WHAT IS NEEDED: Find the string "picks" and gather every line that holds it.

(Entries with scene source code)
BEGIN

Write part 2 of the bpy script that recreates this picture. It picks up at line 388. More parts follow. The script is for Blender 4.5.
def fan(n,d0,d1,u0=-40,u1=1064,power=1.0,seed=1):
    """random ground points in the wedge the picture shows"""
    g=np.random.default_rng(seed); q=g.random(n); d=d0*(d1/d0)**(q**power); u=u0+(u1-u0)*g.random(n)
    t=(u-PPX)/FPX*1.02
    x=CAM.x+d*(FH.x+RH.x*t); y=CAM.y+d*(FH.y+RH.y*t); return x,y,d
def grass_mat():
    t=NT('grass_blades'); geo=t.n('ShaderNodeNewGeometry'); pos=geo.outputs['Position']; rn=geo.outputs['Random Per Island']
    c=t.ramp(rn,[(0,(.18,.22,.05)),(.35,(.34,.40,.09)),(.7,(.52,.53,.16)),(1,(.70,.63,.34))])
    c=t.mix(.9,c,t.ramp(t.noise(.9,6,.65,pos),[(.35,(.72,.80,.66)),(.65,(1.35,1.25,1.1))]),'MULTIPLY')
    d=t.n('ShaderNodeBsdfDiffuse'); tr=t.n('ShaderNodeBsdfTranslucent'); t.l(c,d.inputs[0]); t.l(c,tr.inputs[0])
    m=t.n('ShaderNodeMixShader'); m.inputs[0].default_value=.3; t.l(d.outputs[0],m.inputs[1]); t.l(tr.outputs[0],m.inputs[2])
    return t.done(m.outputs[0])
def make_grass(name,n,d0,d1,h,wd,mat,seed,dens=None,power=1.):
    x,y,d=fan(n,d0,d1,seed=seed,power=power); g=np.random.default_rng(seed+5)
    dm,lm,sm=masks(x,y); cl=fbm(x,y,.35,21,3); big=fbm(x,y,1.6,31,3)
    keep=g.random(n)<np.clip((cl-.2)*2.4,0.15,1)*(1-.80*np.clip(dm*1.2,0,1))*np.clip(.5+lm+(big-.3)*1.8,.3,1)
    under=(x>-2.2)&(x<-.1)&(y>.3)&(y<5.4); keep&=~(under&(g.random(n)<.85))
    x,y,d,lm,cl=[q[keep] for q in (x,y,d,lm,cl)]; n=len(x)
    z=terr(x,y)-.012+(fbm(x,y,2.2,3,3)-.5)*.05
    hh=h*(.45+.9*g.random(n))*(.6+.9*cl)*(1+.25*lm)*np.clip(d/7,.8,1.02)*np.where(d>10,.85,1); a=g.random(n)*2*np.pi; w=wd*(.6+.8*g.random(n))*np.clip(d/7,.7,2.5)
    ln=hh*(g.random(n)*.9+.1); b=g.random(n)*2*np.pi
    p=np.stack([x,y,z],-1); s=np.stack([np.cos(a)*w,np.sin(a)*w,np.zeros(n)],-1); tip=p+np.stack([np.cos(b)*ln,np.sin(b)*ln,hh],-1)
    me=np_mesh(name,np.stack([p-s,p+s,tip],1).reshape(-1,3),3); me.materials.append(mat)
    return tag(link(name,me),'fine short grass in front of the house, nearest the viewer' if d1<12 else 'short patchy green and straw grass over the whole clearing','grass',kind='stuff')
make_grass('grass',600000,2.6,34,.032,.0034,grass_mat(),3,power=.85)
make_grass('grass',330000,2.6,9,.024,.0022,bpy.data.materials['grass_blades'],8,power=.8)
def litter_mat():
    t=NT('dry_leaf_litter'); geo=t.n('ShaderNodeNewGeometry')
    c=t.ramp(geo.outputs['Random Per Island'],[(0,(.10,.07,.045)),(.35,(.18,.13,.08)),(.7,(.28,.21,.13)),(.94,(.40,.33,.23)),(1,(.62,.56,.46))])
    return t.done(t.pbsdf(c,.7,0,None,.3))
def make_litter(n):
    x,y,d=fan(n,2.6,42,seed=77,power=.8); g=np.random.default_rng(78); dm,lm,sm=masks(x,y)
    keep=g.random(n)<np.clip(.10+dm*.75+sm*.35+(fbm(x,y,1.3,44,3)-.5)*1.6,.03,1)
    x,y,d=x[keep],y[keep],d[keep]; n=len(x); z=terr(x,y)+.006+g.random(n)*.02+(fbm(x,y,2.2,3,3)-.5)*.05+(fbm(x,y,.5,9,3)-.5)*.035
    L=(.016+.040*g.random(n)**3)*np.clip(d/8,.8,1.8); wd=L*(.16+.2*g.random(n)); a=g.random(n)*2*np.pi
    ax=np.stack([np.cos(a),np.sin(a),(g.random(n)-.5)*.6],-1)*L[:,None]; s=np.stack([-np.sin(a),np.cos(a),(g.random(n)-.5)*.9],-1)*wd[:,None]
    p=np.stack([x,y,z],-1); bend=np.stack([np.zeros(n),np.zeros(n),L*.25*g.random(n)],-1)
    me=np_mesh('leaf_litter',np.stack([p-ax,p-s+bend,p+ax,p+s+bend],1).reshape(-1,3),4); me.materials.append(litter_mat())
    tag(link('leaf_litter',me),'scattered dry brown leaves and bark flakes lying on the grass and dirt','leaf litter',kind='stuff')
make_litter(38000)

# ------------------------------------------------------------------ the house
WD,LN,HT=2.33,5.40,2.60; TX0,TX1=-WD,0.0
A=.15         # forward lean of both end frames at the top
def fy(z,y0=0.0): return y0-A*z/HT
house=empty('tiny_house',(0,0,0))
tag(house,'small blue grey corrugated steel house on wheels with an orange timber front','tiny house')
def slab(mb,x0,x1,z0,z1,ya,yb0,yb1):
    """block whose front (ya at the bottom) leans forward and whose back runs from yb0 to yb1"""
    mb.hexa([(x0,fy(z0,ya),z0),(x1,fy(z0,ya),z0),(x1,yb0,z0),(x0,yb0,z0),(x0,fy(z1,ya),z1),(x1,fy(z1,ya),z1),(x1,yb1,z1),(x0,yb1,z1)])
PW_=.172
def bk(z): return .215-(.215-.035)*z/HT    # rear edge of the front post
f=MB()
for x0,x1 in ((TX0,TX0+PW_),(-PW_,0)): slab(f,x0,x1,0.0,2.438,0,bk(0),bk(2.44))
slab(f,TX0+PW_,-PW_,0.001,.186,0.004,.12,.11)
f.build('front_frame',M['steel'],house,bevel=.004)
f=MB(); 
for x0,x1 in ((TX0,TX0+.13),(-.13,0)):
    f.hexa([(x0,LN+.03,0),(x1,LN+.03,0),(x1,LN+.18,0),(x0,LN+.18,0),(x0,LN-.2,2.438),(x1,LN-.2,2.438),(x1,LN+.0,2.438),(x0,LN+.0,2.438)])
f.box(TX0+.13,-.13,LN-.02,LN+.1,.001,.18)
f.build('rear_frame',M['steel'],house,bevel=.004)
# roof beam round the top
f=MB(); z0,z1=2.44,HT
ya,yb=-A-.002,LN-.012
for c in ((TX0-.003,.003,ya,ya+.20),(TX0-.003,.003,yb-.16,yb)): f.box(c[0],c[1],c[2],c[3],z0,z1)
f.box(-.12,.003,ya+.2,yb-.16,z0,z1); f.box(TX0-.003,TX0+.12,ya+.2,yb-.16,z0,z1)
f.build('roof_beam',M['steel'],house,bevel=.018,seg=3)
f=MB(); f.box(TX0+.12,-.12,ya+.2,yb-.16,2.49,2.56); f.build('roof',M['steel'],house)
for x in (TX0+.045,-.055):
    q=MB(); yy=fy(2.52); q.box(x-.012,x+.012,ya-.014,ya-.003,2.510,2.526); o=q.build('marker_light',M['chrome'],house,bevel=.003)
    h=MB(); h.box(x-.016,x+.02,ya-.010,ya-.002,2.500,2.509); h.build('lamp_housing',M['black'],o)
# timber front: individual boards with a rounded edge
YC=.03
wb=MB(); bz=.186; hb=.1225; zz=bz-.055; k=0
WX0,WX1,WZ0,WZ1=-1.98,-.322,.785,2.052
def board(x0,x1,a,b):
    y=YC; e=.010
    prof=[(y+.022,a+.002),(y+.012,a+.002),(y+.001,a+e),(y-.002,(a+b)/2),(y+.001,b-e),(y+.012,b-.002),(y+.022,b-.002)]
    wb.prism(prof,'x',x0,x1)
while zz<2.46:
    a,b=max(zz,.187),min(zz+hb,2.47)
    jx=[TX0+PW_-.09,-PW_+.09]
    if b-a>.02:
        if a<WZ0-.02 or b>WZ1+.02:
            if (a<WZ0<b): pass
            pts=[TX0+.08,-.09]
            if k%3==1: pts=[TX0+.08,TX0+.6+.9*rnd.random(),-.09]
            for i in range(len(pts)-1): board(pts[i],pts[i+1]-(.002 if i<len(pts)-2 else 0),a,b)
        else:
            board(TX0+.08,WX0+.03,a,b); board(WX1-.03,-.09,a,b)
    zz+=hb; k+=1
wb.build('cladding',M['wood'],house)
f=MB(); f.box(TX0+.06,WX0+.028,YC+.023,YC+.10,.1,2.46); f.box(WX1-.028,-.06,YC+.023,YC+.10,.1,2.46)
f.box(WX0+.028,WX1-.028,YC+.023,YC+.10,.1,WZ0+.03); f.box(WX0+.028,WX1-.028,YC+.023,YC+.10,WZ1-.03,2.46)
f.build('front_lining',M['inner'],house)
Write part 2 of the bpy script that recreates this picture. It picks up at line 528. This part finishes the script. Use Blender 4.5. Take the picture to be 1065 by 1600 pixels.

END

RESPONSE:
Write part 2 of the bpy script that recreates this picture. It picks up at line 388. More parts follow. The script is for Blender 4.5.
Write part 2 of the bpy script that recreates this picture. It picks up at line 528. This part finishes the script. Use Blender 4.5. Take the picture to be 1065 by 1600 pixels.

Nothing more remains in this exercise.